Methods and Data in Symbolic Interactionist and Contemporary Thought
Ethnography and ethnomethodology as data-rich, empirically grounded methods.
Conversation analysis as a tool to scrutinize how meaning is produced in everyday talk.
These methods reinforce the emphasis on micro-level processes while offering routes to connect to larger social patterns.
Media, Pop Culture, and Sociological Application
Celebrity gossip sites as a contemporary case study to apply macro-, micro-, and interactionist perspectives.
Questions to apply: functions of gossip, forms of inequality, and meanings of gossip at individual and societal levels.

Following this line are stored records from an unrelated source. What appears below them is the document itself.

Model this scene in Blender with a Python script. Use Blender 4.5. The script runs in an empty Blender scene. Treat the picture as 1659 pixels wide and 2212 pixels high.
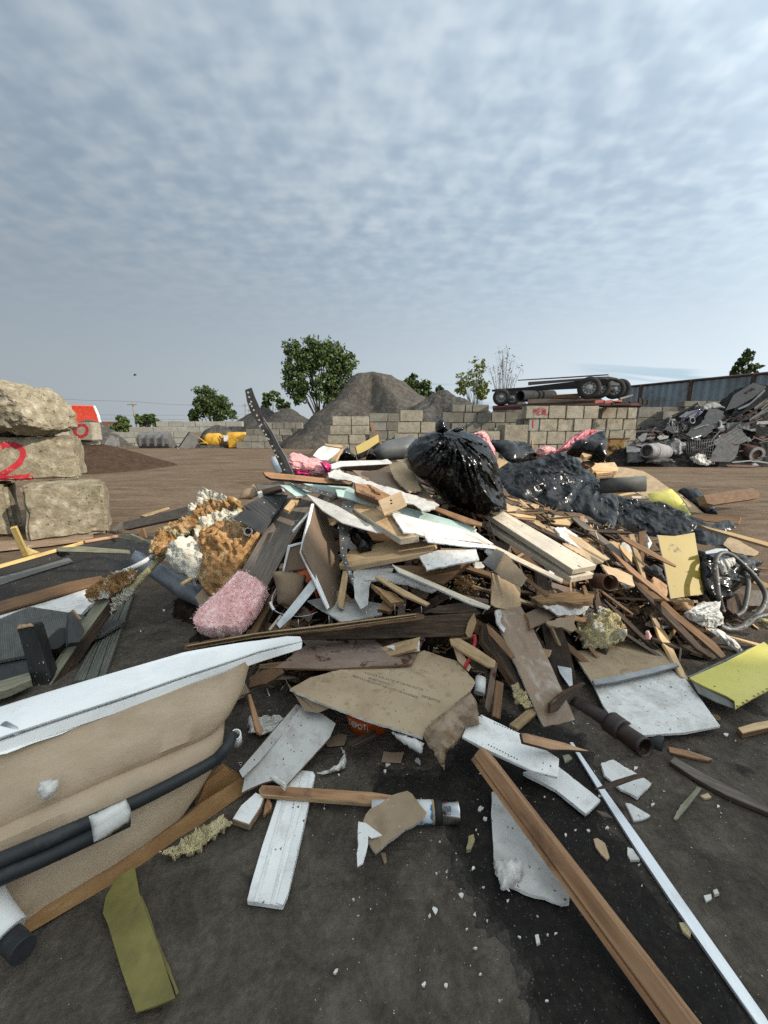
import bpy, bmesh, math, random
from mathutils import Vector, Matrix, noise as MN
from mathutils.geometry import delaunay_2d_cdt
import numpy as np
random.seed(7)
R = math.radians
COL = bpy.context.scene.collection
SC = bpy.context.scene
CH = 1.55
TH = R(11.79)
FPX, CX, CY = 831.0, 829.5, 1106.0
CAM = Vector((0, 0, CH))
FW = Vector((0, math.cos(TH), -math.sin(TH)))
UP = Vector((0, math.sin(TH), math.cos(TH)))
RT = Vector((1, 0, 0))
cd = bpy.data.cameras.new("camera")
cam = bpy.data.objects.new("camera", cd)
COL.objects.link(cam)
cam.location = CAM
cam.rotation_euler = (R(90) - TH, 0, 0)
cd.sensor_fit = 'HORIZONTAL'
cd.sensor_width = 36
cd.lens = 36 * FPX / 1659
cd.clip_start = 0.02
cd.clip_end = 3000
SC.camera = cam
VW = dict(P=(0, 0, 1), A1=(0, 713.2, .3307), A2=(493.7, 702.2, .3307), A3=(822.9, 713.2, .26455), A4=(1110.4, 713.2, .3307),
          B1=(0, 1042.4, .26455), B2=(384, 1014.9, .26455), B3=(713.2, 960.1, .26455), B4=(1042.4, 960.1, .1984), B5=(1329.8, 960.1, .1984),
          C1=(0, 1316.7, .3307), C2=(548.6, 1261.8, .3307), C3=(1042.4, 1206.9, .2315), C4=(1329.8, 1234.4, .1984), C5=(0, 1755.5, .3638),
          C6=(493.7, 1591, .3638), C7=(1042.4, 1536.1, .3717), D2=(1329.8, 822.9, .1984), D3=(1042.4, 850.3, .1984), D4=(548.6, 905.2, .1984))
def pv(view, x, y):
 a, b, s = VW[view]
 return a + x * s, b + y * s
def ray(view, x, y):
 px, py = pv(view, x, y)
 return (FW + RT * ((px - CX) / FPX) - UP * ((py - CY) / FPX))
def atY(view, x, y, Y):          # the point seen there, at distance Y ahead of the camera
 d = ray(view, x, y)
 return CAM + d * (Y / d.y)
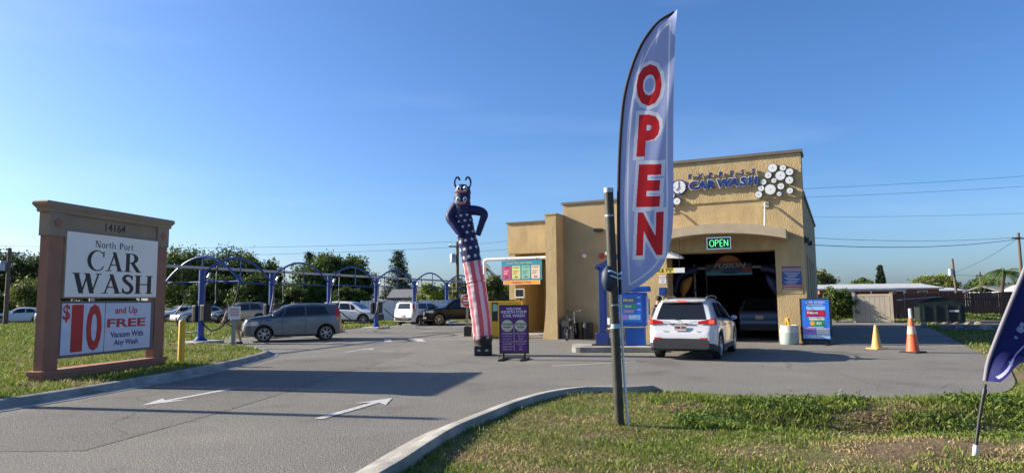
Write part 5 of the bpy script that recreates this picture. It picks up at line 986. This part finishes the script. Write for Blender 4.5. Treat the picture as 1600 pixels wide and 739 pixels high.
def human(root, J, top, bottom, shorts=True, hair='hair'):
    """J: joint name -> (x, y, z); the body faces +x"""
    order = ['pelvis', 'waist', 'chest', 'neck', 'chin', 'head', 'crown']; V = [J[k] for k in order]; E = [(i, i+1) for i in range(6)]; Rr = [.13, .12, .14, .055, .075, .098, .07]
    for s in 'lr':
        n = len(V); V += [J['sh'+s], J['el'+s], J['wr'+s], J['hn'+s]]; E += [(2, n), (n, n+1), (n+1, n+2), (n+2, n+3)]; Rr += [.065, .043, .03, .036]
        h = Vector(J['hn'+s]); d = (h-Vector(J['wr'+s])).normalized(); sd = d.cross(Vector((1, 0, 0))).normalized() if abs(d.x) < .9 else Vector((0, 1, 0))
        for f in range(4): k = len(V); V += [tuple(h+sd*(f-1.5)*.02+d*.035), tuple(h+sd*(f-1.5)*.022+d*(.085+.01*(f in (1, 2))))]; E += [(n+3, k), (k, k+1)]; Rr += [.010, .008]
        k = len(V); V += [tuple(Vector(J['wr'+s]).lerp(h, .6)+sd*.045)]; E += [(n+2, k)]; Rr += [.011]
        n = len(V); V += [J['hp'+s], J['kn'+s], J['an'+s], J['to'+s]]; E += [(0, n), (n, n+1), (n+1, n+2), (n+2, n+3)]; Rr += [.095, .062, .045, .04]
    body = skin('body', V, E, Rr, 'skin', root)
    A = lambda k: Vector(J[k])
    V = [J['pelvis'], J['waist'], J['chest'], tuple(A('chest').lerp(A('neck'), .75)), J['shl'], tuple(A('shl').lerp(A('ell'), .8)), J['shr'], tuple(A('shr').lerp(A('elr'), .8))]
    skin('top', V, [(0, 1), (1, 2), (2, 3), (2, 4), (4, 5), (2, 6), (6, 7)], [.165, .15, .17, .08, .088, .062, .088, .062], top, root)
    k = 1.0 if not shorts else .85
    V = [J['waist'], J['pelvis']]; E = [(0, 1)]; Rr = [.145, .16]
    for s in 'lr': n = len(V); V += [J['hp'+s], tuple(A('hp'+s).lerp(A('kn'+s), k))]; E += [(1, n), (n, n+1)]; Rr += [.115, .085]; 
    if not shorts:
        for s, i in (('l', 3), ('r', 5)): n = len(V); V += [J['an'+s]]; E += [(i, n)]; Rr += [.06]
    skin('shorts' if shorts else 'trousers', V, E, Rr, bottom, root, root=1)
    hc = A('head').lerp(A('crown'), .35); up_ = (A('crown')-A('chin')).normalized(); hd = MB().lathe([(.112, -.03), (.118, .03), (.10, .09), (.05, .125), (.001, .13)], 14, M4=Matrix.Translation(hc-Vector((.012, 0, 0))) @ up_.to_track_quat('Z', 'Y').to_matrix().to_4x4()); hd.build('hair', hair, root, smooth=60)
    fw = Vector((1, 0, 0)); fw = (fw-up_*fw.dot(up_)).normalized(); sdv = up_.cross(fw); fc = A('head').lerp(A('chin'), .3)
    MB().lathe([(.014, -.02), (.02, 0), (.001, .03)], 8, M4=Matrix.Translation(fc+fw*.10) @ up_.to_track_quat('Z', 'Y').to_matrix().to_4x4()).build('nose', 'skin', body, smooth=60)
    for q in (-1, 1):
        MB().lathe([(.001, -.012), (.014, 0), (.001, .012)], 8, M4=Matrix.Translation(fc+fw*.092+sdv*q*.035+up_*.035)).build('eye', 'black', body, smooth=60); MB().lathe([(.001, -.03), (.022, 0), (.001, .03)], 8, M4=Matrix.Translation(fc+sdv*q*.10)).build('ear', 'skin', body, smooth=60)
    MB().bar(fc+fw*.095-up_*.045-sdv*.025, fc+fw*.095-up_*.045+sdv*.025, .012, .01).build('mouth', 'red_paint', body)
    for s in 'lr': a, t = A('an'+s), A('to'+s); MB().bar((a.x-.07, a.y, .045), (t.x+.05, t.y, .04), .095, .08).build('shoe', 'black', root, bevel=.03)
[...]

Demonstrates the continued relevance and adaptability of sociological theories to new cultural phenomena.
Closing Reflections: Sociology’s Evolution and “Family Tree”
There is no single universal theory; new theories emerge as society changes.
Sociology’s strength: a living, evolving dialogue among classical theories and newer approaches.
The field remains diverse in methods and perspectives, with ongoing debates about scope, emancipation, and scientific grounding.
Cautions and Context
Many theorists discussed historically were white and Western; today’s sociology emphasizes broader inclusion and critique of these histories.
The discipline continues to expand beyond traditional boundaries, incorporating new data, methods, and global perspectives.
Quick Reference Concepts
Symbolic Interactionism: meanings, language, social construction through interaction.
Blumer’s three tenets: meaning, negotiation, and change through interaction.
Mead’s linkage of thought, language, and sociality.
Chicago School: micro-level, field-based urban sociology.
dramaturgy: self-presentation as performance (Goffman).
ethnomethodology and CA: everyday knowledge and conversation as the essence of social order.
postmodernism: distrust of grand narratives; plurality of meanings; deconstruction.
midrange theory: empirical middle-range theories linking data to larger theory.